The blogger has not been lazy. Really, he hasn’t. Rather he has been otherwise occupied. Since you last heard from him, he has spent a week divided between seeing to the needs of an older relative with a broken leg and preparing talks for a speaking engagement, another week traveling and delivering said talks, and a third week on vacation. All right, so he was being lazy for a third of the time—but only a third.
The speaking engagement was at the annual clergy conference of the Diocese of Ohio, held in the beautiful Lodge at Geneva on the Lake. I gave four talks focusing on challenges facing the ordained in today’s church and world. The basic theme was that the classical “theological virtues” of trust, hope, and love provide a key to understanding both the problems and how we need to grow in grace as we respond to them. A number of people asked if there might be a way to put the text online, but I don’t think they would work well transferred directly to this blog. They’re too long, for one thing. Still, it may be possible to present some of the material in this venue, and I’ll have a look at that over the coming weeks. Stay tuned.
My thanks to the Diocese of Ohio and to all the people who were there for the occasion. I had a very stimulating and encouraging time. Jon and I both enjoyed the company of those present. And I came away confirmed in my sense that the Episcopal Church is blessed with a dedicated and able body of ordained people–deacons, presbyters, and bishops.
Then there was vacation. Since we had both come down with colds, we spent more than our usual amount of time on holiday sleeping. But we still had quite a good trip through western New York. We were “off-season,” which made lodging easy to find, on the one hand, but also meant the weather was a bit on the cold side many days. Pluses and minuses.

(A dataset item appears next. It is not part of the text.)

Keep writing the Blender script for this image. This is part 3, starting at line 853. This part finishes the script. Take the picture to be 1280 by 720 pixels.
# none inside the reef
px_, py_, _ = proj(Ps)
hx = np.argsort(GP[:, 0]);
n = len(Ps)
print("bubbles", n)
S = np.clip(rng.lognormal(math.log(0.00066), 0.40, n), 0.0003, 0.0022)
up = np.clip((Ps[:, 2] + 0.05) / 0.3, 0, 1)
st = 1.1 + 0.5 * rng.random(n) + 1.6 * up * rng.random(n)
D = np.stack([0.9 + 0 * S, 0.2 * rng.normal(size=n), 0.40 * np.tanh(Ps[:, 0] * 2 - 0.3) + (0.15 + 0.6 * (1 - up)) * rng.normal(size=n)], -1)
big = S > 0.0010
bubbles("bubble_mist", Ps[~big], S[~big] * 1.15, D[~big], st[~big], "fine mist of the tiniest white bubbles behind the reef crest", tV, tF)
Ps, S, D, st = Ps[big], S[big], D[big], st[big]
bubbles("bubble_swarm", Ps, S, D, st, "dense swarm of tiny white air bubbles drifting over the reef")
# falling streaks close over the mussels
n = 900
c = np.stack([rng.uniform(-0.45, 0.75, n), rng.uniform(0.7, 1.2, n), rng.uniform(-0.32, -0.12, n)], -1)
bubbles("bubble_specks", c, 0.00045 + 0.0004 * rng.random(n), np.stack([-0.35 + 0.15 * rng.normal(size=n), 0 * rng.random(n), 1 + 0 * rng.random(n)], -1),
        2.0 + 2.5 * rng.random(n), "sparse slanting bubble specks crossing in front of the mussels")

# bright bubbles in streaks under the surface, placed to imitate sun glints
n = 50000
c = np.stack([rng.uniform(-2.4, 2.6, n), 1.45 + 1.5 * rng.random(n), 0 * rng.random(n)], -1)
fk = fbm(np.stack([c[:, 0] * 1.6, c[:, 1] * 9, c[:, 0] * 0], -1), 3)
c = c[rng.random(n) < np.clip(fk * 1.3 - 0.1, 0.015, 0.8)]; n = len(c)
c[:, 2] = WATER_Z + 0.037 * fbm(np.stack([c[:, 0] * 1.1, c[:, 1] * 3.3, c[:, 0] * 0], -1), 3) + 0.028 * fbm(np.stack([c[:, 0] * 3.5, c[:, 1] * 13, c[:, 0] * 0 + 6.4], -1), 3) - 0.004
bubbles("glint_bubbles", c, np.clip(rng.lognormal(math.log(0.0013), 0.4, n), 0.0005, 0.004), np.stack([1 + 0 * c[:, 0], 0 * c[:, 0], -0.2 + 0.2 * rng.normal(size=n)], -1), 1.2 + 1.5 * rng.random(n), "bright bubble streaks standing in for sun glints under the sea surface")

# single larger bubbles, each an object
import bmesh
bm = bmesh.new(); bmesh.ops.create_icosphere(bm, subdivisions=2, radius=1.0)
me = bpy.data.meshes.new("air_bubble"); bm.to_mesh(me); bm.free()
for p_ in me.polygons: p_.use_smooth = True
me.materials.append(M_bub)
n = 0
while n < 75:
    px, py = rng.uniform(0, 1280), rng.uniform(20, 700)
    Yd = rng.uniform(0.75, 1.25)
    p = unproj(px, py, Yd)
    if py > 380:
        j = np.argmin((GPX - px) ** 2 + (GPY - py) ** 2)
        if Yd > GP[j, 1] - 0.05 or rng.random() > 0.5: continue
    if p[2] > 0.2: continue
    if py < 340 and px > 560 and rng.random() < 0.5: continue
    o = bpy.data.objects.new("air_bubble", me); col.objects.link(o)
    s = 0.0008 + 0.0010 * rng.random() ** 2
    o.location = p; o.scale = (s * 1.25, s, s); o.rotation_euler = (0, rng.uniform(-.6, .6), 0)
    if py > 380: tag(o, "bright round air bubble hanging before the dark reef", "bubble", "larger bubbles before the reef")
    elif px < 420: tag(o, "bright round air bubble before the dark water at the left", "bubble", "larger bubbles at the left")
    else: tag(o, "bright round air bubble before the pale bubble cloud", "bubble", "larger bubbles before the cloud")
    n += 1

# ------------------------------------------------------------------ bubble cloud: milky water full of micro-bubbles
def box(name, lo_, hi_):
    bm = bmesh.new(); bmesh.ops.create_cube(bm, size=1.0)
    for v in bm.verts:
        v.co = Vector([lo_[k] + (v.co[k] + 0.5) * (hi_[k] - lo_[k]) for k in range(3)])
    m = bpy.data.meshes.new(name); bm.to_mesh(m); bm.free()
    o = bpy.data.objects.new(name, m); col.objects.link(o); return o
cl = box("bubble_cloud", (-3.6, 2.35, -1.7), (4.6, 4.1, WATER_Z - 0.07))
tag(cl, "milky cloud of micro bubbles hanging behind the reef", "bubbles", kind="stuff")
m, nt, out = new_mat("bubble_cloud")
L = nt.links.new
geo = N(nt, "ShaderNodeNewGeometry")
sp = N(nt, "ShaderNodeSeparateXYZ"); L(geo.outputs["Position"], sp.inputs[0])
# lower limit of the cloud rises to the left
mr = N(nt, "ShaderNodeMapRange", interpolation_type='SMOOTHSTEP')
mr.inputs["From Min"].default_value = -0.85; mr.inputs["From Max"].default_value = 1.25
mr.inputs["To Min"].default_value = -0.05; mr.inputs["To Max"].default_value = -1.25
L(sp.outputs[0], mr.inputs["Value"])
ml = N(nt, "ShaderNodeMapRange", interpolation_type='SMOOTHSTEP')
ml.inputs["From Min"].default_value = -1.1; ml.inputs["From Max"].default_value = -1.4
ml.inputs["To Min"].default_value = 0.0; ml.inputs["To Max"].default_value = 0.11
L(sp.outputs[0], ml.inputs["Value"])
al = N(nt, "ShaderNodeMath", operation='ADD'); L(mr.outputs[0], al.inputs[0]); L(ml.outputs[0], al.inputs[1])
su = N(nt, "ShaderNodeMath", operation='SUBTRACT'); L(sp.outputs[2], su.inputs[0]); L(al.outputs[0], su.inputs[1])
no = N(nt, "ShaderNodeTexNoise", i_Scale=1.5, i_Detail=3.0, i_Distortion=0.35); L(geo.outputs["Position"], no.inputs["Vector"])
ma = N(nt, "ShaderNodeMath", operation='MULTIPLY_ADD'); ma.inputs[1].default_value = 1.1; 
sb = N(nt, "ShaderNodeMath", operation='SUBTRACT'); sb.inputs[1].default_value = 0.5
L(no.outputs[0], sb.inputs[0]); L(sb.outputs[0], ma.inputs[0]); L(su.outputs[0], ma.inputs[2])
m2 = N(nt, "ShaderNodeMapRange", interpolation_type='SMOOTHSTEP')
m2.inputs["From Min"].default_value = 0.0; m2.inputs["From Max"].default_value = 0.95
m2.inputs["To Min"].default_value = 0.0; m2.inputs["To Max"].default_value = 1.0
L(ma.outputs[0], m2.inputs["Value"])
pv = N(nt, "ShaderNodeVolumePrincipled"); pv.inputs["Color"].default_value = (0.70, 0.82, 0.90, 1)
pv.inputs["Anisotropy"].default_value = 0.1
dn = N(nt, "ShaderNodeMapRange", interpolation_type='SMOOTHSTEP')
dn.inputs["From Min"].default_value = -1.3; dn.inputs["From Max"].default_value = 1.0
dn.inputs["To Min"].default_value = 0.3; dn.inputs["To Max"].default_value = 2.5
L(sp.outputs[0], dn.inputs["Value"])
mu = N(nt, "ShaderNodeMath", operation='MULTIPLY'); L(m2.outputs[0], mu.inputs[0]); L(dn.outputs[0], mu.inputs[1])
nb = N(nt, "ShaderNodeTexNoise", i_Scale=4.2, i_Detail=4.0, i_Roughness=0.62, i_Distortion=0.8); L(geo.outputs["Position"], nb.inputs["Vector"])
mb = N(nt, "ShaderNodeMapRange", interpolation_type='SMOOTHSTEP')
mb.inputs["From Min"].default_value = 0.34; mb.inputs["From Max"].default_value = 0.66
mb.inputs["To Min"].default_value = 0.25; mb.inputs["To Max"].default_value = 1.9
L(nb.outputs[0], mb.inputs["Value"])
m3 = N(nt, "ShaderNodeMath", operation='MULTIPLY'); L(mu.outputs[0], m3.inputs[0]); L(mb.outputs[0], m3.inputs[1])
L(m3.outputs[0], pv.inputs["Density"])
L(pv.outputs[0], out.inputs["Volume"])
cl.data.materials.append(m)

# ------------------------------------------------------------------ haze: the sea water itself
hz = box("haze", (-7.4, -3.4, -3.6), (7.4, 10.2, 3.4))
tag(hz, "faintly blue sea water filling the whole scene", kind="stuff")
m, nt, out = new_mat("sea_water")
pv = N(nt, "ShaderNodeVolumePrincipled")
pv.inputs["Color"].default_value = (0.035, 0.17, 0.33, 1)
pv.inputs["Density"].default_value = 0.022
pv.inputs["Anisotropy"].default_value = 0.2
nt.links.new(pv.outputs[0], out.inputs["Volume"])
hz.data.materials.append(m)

Some years ago, we took a car trip up the West Coast which we came to think of as the “Volcanos and Vines Tour,” since practically every place we went was associated with at least one of those elements. This car trip could be called the “Water and Wine Tour.” The water aspect came in the form of cataracts (Niagara Falls, Honeoye Falls, Watkins Glen), lakes (Erie, Cayuga, Seneca), and canal (the Erie Canal at Lockport). The wine aspect was the Finger Lakes region.
Niagara Falls, of course, is the sort of place that nothing can quite prepare you for. The presence of the
falls makes itself felt not only visually and aurally, but in mist and, I think, in a kind of rumble that one doesn’t so much hear as feel. The best views were from the Canadian side, though the US side has wonders to offer, too. We also went down behind the falls on the Canadian side, where we got a stronger sense of its sheer power.
Returning from Canada proved interesting. We were met by a surly immigration officer (what’s your immediate mental image? large, imposing male? No, average-sized female) who seemed to resent having to let us back into our native land and made sure she took long enough over it that we would feel her authority. I feel sorry for visitors of other nationalities—and a bit embarrassed for our country. Our passage through Canadian immigration, by contrast, had been judicious, but not unfriendly.
Honeoye Falls, by contrast, is a cheerful, rushing mountain creek splashing over rapids and a mill weir. Sheer homeyness rather than sheer force. We wouldn’t have known to visit it except that Jon’s niece Kerri and her family arranged to meet us there for lunch. The stream and the town are both worth visiting. The cascades in Watkins Glen have a comparable amount of water, but are more about determination—the highly visible battle of water against stone that has cut this narrow chasm over thousands of years and is still working away at the task.
We visited Lockport out of a long fascination with the Erie Canal, that early triumph of engineering and daring in the young republic, and a curiosity about canal locks first evoked by one we had seen in operation at Seattle on the Volcanos and Vines Tour. It was definitely a good call. The canal cruise was a great way to get a sense of the working of the locks—and the challenges in building the whole complicated thing.
Wines were more of an afterthought on this trip. Not being partial to the grapes widely grown in upstate New York, we didn’t expect to find much of interest to us, and that held true for the first few wineries we stopped at. Then we happened into the Ryan William Vineyards, where we found an excellent pinot noir, and Highland Cellars, which makes an excellent Bordeaux-style red they call “Highland Glen.” Fear not, it doesn’t taste a bit like the single-malt the name suggests.
A few notes on food: we had an excellent dinner at Wine on Third in Niagara Falls, NY. The Rabbit Room in Honeoye Falls has excellent fare, served in one of the old grist mill buildings along the creek. In Lockport, we particularly liked Lock 34 (a bar and bistro) and Scripts (an inventive sandwich shop). And we will long remember the friendly welcome we received when we stopped into Groff’s—directly across from the splendid ruins (alas) of the old railroad station—for a beer.